Minnesotans of today to remember those who died in Civil War

‘Civil War soldiers’ in governor’s office

By Don Davis

Minnesota soldiers gave their lives on July 2, 1863, in the Civil War’s Battle of Gettysburg to buy fellow Union troops a few minutes, and up to 100 Minnesotans plan to remember the sacrifice during a battlefield visit next week.

The 1st Minnesota Volunteer Infantry Regiment was the country’s first to answer President Abraham Lincoln’s call for troops in 1861, and two years later at Gettysburg, Pa., its soldiers attacked the Alabama Brigade as it prepared for what was thought could be a final push to break through Union lines. If that had happened, the fear was that Confederate troops would have reached Washington and defeated Lincoln’s Army.

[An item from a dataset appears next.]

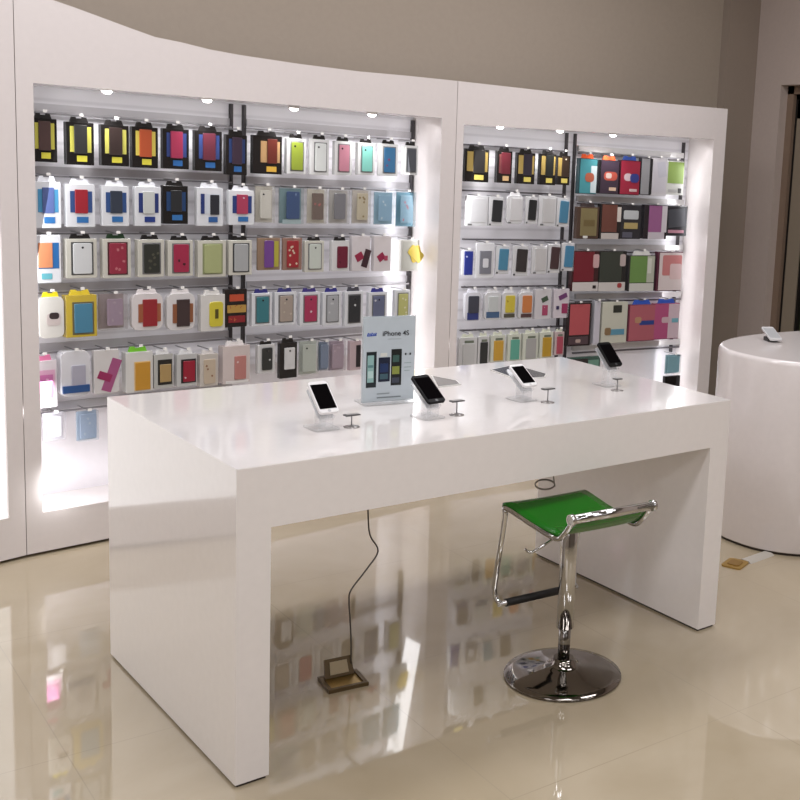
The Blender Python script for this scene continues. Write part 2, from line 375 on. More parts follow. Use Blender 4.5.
L2 = [((33,176,61,228), WB, WB, sl2((70,160,214), (84,104,170)), 'white box, pale blue case', {}),
 ((65,179,95,227), WB, WB, sl2((50,82,148), (176,28,44)), 'white box, red case on blue', {}),
 ((101,181,129,226), WB, WB, sl2((44,84,150), (44,52,68)), 'white box, dark case on blue', {}),
 ((134,182,161,226), WB, WB, sl2((34,56,130), (204,208,204), (30,60,150)), 'white box, white case on navy', {}),
 ((162,181,188,224), K, K, sl2((26,66,120), (34,36,40)), 'black box, black case on blue', {}),
 ((196,183,223,226), WB, WB, [('window', .14, .32, .90, .84, (214,222,232), {}), ('window', .14, .32, .28, .84, (34,56,130), dict(t=.0025)), case(.5, .30, .84, .82, (38,40,48), r=.003), ('label_sticker', .44, .10, .78, .24, (42,100,176), {})], 'white box, black case beside blue stripe', {}),
 ((228,186,254,225), WB, WB, sl2((36,64,140), (190,56,92), dots=1, dc=(230,220,225)), 'white box, rose case on blue', {}),
 ((256,186,275,223), (206,200,186), None, [case(.2, .12, .8, .88, (222,220,208), lens=1)], 'clear pack, cream case', dict(clear=True)),
 ((280,188,304,224), (120,150,156), None, [case(.26, .14, .82, .90, (38,66,140), dots=1, dc=(120,140,190)), ('label_sticker', .1, 0.0, .9, .12, (190,214,216), {})], 'teal clear pack, blue case', dict(clear=True)),
 ((308,189,327,224), (204,196,180), None, [case(.2, .12, .82, .88, (76,44,42), dots=3, dc=(190,60,70))], 'cream pack, brown case with red spot', dict(clear=True)),
 ((330,190,350,224), (188,184,178), None, [case(.2, .14, .78, .9, (112,114,126), lens=0)], 'clear pack, slate grey case', dict(clear=True)),
 ((353,190,371,224), (206,198,186), None, [case(.2, .12, .84, .9, (206,194,160), dots=7, dc=(150,120,50))], 'clear pack, gold patterned case', dict(clear=True)),
 ((375,192,395,225), (150,190,210), None, [case(.16, .12, .84, .9, (142,186,216), dots=3, dc=(200,220,232))], 'clear pack, light blue case', dict(clear=True)),
 ((397,192,416,227), (110,166,190), None, [case(.16, .12, .84, .9, (150,190,214), dots=4, dc=(214,130,150))], 'blue pack, case with pink flower print', dict(clear=True))]
F2 = (216, 214, 200)
L3_ = [((34,235,61,283), WB, None, [('window', .12, .3, .92, .84, (34,112,190), {}), case(.12, .32, .66, .84, (226,140,90), r=.002), ('label_sticker', .24, .08, .64, .2, (96,190,206), {})], 'white box, orange and blue insert', {}),
 ((65,234,97,278), F2, K, framed((218,220,222), lens=2, inner=(70,70,70)), 'large white box, white case', dict(thick=.03)),
 ((102,234,131,278), F2, (20,50,26), framed((168,40,66), lens=0, inner=(80,30,36), dots=5, dc=(206,110,120)), 'white box, red patterned case', dict(thick=.03)),
 ((137,235,164,277), F2, K, framed((40,42,36), lens=0, dots=8, dc=(76,76,60)), 'white box, black patterned case', dict(thick=.03)),
 ((167,236,193,276), F2, K, framed((184,34,74), lens=0, dots=3, dc=(60,20,30)), 'white box, crimson case', dict(thick=.03)),
 ((197,236,226,277), F2, K, framed((176,184,122), lens=0, inner=(150,158,110)), 'white box, olive green case', dict(thick=.03)),
 ((228,236,252,275), F2, K, framed((176,178,180), lens=0, inner=(50,50,52)), 'white box, silver case in dark frame', dict(thick=.03)),
 ((257,238,280,270), (158,126,100), None, [case(.28, .08, .7, .92, (122,66,158)), ('printed_panel', .72, .1, .92, .9, (190,180,50), {})], 'brown card, purple case with yellow strip', dict(thick=.012)),
 ((282,238,302,270), (160,120,104), None, [case(.2, .08, .8, .92, (180,34,44), dots=8, dc=(226,210,180))], 'brown card, red and cream patterned case', dict(thick=.012)),
 ((304,237,324,272), F2, K, framed((206,214,204), lens=2), 'white box, pale green-white case', {}),
 ((331,237,349,271), W_, K, [case(.3, .1, .9, .82, (124,20,50), dots=3, dc=(90,10,36))], 'white box, wine red case', {}),
 ((351,236,370,271), (226,218,220), None, [('printed_panel', .2, .30, .62, .52, (172,28,70), dict(rot=.5)), ('printed_panel', .62, .1, .95, .62, (58,30,38), dict(rot=-.3))], 'white box with crimson and black slashes', {}),
 ((373,236,391,271), (228,220,222), None, [('printed_panel', .22, .30, .62, .5, (172,30,74), dict(rot=.6)), ('printed_panel', .6, .3, .8, .44, (190,60,96), {})], 'white box with single crimson mark', {}),
 ((400,240,419,271), (214,212,204), None, [('window', .1, .05, .9, .95, (200,200,190), {}), ('flower_emblem', .5, .3, 1.1, .8, (234,196,40), dict(r=.012, rot=.3, t=.004)), ('flower_emblem', .55, .25, 1.05, .85, (238,206,60), dict(r=.012, rot=.9, t=.005))], 'pale pack with a yellow star shape', {})]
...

Instead, the Minnesota soldiers delayed rebel troops for a few minutes, long enough that more Union fighters could reach the battle and eventually win. However, 170 of the 262 Minnesotans facing 1,600 Alabama troops were killed to buy needed time.

Minnesota Secretary of State Mark Ritchie said that 150 years later the U.S. Army War College still takes military leaders to the site to show what bravery means.

“They gave all they had to save the day and save the Union,” said Rep. Dean Urdahl of Grove City, a former history teacher and Civil War buff.

Urdahl and Ritchie are co-chairmen of Minnesota Civil War 150 (www.mncivilwar150.com). They will lead the state delegation to Gettysburg.

On Tuesday, the two joined Gov. Mark Dayton in preparing for the trip. The celebration included men dressed in Civil War uniforms.

With Ritchie and Urdahl leading the trip, dignitaries will include Maj. Gen. Rick Nash, head of the Minnesota National Guard; Sen. Roger Reinert of Duluth; and Rep. Mary Murphy of Hermantown.

Urdahl said that Minnesota Civil War re-enactors will follow the 1st Minnesota path on that deadly day 150 years ago, and an Alabama contingent will follow its troops’ footsteps.

“Minnesota was the first state to volunteer to defend the union,” said Reinert, a civics instructor.

The soldiers, mostly 18 and 19 years old, expected a short war, he said. “This was going to be a chance to see the country.”

Instead, the 1st Minnesota was engaged in battles throughout the next two years.